■ Exercise details
Repeat exactly, please, the lines that begin at the start of the listing and end at the line holding "col = scene.collection".

■ Source excerpt

--- begin ---

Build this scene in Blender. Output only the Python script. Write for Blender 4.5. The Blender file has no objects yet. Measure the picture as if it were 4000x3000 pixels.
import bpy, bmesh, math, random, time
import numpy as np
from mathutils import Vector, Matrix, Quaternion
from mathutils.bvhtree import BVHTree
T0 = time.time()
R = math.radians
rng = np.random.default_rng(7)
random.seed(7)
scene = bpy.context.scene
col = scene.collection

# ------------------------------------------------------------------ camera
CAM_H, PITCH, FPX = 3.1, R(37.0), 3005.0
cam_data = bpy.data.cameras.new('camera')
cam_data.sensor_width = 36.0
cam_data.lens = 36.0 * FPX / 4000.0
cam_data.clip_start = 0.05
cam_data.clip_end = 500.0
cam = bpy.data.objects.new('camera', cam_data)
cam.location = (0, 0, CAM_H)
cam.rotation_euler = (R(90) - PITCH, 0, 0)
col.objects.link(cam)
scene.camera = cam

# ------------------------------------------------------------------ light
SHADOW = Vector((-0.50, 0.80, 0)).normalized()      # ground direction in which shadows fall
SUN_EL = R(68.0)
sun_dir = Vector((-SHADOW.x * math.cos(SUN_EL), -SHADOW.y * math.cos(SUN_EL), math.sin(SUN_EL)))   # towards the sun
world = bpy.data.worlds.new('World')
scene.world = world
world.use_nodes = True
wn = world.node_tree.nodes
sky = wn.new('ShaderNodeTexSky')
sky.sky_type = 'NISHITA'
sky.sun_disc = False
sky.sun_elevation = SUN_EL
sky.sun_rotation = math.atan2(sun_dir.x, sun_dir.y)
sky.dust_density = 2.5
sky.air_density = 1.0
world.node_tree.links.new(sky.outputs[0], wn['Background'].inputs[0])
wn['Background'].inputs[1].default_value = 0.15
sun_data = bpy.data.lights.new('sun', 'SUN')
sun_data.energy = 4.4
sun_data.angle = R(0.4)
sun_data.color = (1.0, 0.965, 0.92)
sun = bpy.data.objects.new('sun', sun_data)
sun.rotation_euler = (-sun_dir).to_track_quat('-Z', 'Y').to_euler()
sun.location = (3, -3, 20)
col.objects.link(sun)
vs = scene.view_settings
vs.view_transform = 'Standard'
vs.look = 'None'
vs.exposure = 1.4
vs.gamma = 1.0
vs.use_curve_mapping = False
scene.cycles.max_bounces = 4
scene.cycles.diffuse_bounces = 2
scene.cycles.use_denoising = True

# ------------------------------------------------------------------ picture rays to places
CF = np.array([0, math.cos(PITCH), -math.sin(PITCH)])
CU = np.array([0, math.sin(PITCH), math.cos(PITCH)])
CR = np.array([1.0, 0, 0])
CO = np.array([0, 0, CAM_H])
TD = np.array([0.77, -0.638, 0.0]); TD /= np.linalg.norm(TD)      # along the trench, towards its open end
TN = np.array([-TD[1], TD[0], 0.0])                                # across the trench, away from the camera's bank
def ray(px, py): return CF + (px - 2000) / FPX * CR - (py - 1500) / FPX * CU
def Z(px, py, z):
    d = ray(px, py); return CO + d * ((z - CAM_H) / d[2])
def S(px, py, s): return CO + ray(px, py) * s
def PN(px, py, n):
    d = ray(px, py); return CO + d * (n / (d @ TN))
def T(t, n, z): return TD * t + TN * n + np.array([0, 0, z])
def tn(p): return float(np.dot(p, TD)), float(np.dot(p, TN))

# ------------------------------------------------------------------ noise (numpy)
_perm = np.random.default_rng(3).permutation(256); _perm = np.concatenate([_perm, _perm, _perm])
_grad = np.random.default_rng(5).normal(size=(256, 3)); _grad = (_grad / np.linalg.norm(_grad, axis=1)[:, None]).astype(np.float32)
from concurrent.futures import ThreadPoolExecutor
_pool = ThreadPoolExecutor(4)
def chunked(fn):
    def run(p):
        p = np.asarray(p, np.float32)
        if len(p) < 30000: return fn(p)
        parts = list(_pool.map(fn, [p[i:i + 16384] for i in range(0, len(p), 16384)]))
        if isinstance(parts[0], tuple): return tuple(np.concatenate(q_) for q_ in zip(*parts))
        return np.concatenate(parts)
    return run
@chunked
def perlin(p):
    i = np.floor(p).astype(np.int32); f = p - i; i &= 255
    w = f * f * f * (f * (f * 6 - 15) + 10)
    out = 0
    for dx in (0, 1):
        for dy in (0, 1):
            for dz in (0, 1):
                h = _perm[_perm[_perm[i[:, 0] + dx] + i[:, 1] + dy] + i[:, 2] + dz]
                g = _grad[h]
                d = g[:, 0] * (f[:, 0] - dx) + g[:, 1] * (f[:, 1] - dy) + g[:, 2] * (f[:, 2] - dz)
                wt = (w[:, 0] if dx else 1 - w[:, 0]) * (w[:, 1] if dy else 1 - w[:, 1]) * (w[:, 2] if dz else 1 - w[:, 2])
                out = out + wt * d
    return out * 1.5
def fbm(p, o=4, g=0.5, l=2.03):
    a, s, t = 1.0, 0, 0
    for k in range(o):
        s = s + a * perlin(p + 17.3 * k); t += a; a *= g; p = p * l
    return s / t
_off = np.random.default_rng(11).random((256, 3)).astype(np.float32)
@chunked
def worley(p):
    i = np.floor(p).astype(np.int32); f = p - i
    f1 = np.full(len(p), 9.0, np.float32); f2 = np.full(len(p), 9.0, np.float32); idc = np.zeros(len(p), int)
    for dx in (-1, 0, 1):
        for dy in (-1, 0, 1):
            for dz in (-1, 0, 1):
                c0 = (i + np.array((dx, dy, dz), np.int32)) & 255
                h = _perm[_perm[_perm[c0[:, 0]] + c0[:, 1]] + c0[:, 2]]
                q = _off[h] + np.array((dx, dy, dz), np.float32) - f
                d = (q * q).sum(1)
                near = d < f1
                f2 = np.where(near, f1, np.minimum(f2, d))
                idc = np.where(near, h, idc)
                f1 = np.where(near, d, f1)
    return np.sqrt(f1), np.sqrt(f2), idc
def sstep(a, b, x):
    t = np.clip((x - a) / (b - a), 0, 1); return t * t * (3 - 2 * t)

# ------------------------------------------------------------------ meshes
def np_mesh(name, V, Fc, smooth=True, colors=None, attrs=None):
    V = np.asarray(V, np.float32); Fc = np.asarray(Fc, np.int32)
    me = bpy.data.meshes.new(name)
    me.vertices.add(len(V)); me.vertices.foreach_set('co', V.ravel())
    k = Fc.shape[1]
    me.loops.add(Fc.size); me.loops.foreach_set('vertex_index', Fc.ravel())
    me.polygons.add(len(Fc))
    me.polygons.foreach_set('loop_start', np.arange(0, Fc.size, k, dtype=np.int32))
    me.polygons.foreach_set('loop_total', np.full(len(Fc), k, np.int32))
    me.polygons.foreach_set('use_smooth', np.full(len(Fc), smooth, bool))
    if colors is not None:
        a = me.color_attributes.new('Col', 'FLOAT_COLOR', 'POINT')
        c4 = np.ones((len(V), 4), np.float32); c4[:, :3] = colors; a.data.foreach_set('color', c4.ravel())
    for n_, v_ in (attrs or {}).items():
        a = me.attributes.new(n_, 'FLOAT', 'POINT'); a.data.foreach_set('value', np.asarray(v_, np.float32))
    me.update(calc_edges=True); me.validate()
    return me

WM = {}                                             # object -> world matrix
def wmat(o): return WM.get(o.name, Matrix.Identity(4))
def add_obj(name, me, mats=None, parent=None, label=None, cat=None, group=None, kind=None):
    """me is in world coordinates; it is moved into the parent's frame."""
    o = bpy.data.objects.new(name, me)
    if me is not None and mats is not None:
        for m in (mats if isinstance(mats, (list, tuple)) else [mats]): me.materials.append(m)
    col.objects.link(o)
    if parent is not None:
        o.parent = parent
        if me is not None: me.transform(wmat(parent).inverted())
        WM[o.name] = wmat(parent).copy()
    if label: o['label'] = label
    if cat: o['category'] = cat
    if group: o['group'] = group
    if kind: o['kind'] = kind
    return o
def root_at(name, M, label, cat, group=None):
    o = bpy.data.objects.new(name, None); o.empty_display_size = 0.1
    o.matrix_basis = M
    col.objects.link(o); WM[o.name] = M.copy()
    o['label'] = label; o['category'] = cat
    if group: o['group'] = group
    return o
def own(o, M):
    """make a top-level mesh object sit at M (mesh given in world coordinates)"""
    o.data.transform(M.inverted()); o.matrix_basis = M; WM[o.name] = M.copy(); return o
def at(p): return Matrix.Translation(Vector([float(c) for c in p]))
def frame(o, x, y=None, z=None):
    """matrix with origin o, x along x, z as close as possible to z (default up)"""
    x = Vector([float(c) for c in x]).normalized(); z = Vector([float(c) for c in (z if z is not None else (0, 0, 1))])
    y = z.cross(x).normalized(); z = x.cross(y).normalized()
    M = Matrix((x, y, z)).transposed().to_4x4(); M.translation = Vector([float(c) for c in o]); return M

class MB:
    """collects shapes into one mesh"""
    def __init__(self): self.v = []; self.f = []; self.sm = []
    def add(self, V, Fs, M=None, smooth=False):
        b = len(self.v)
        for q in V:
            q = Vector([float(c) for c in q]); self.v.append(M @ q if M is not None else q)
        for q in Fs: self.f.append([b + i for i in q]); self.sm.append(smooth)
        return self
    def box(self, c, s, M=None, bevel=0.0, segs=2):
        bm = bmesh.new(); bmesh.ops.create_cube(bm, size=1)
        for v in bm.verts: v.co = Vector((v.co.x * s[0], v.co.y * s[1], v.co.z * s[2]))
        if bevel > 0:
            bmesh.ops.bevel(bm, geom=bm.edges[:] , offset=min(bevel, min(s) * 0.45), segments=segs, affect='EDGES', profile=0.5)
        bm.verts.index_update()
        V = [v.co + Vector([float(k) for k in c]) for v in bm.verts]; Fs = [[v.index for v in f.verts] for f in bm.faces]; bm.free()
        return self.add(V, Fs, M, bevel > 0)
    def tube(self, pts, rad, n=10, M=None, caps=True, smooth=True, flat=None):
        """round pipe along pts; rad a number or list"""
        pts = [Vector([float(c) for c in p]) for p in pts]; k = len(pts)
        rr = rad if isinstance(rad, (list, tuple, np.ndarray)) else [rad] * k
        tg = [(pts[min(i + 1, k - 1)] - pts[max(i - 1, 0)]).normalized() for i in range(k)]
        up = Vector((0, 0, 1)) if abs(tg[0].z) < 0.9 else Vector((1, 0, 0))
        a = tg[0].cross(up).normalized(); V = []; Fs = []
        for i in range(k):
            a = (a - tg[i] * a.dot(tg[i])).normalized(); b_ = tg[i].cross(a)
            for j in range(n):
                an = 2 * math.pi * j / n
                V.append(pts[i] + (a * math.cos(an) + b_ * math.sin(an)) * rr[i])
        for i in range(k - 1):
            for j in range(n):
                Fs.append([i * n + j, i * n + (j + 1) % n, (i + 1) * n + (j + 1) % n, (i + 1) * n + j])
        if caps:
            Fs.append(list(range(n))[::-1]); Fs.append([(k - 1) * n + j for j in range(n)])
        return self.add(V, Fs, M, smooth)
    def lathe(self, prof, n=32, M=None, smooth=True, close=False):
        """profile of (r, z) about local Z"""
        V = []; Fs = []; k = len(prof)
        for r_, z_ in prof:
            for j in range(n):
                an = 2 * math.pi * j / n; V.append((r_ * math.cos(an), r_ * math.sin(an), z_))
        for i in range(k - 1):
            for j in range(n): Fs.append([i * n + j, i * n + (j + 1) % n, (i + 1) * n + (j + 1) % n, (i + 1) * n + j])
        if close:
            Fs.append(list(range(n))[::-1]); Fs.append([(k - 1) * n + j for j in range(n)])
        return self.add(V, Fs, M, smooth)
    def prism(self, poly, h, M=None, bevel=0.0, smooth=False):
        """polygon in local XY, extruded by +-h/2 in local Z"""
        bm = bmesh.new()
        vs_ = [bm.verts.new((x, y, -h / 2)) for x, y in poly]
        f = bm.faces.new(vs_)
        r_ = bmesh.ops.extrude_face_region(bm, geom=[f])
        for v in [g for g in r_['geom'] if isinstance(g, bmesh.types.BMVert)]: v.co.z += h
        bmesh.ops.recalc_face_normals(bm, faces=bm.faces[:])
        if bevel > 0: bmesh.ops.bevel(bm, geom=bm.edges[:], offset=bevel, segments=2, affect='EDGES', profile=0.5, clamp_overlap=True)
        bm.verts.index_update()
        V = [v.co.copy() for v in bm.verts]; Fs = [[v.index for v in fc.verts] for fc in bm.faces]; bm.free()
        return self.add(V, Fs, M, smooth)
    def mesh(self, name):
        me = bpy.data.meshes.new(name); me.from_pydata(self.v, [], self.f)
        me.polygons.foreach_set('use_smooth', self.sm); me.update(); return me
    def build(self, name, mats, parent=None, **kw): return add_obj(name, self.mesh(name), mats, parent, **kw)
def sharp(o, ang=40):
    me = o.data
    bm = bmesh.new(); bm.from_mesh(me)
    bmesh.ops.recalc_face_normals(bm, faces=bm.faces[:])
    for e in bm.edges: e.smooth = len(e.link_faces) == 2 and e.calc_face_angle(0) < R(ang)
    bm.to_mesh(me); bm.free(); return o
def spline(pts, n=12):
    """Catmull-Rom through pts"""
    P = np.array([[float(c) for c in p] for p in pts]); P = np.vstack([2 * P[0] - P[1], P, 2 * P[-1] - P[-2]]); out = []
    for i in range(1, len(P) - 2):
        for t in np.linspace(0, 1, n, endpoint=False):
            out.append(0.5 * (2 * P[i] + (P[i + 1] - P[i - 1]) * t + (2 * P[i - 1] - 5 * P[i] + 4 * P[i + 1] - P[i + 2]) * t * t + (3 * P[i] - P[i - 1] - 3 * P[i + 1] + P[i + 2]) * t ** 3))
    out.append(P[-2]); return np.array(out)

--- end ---

■ Written answer
Build this scene in Blender. Output only the Python script. Write for Blender 4.5. The Blender file has no objects yet. Measure the picture as if it were 4000x3000 pixels.
import bpy, bmesh, math, random, time
import numpy as np
from mathutils import Vector, Matrix, Quaternion
from mathutils.bvhtree import BVHTree
T0 = time.time()
R = math.radians
rng = np.random.default_rng(7)
random.seed(7)
scene = bpy.context.scene
col = scene.collection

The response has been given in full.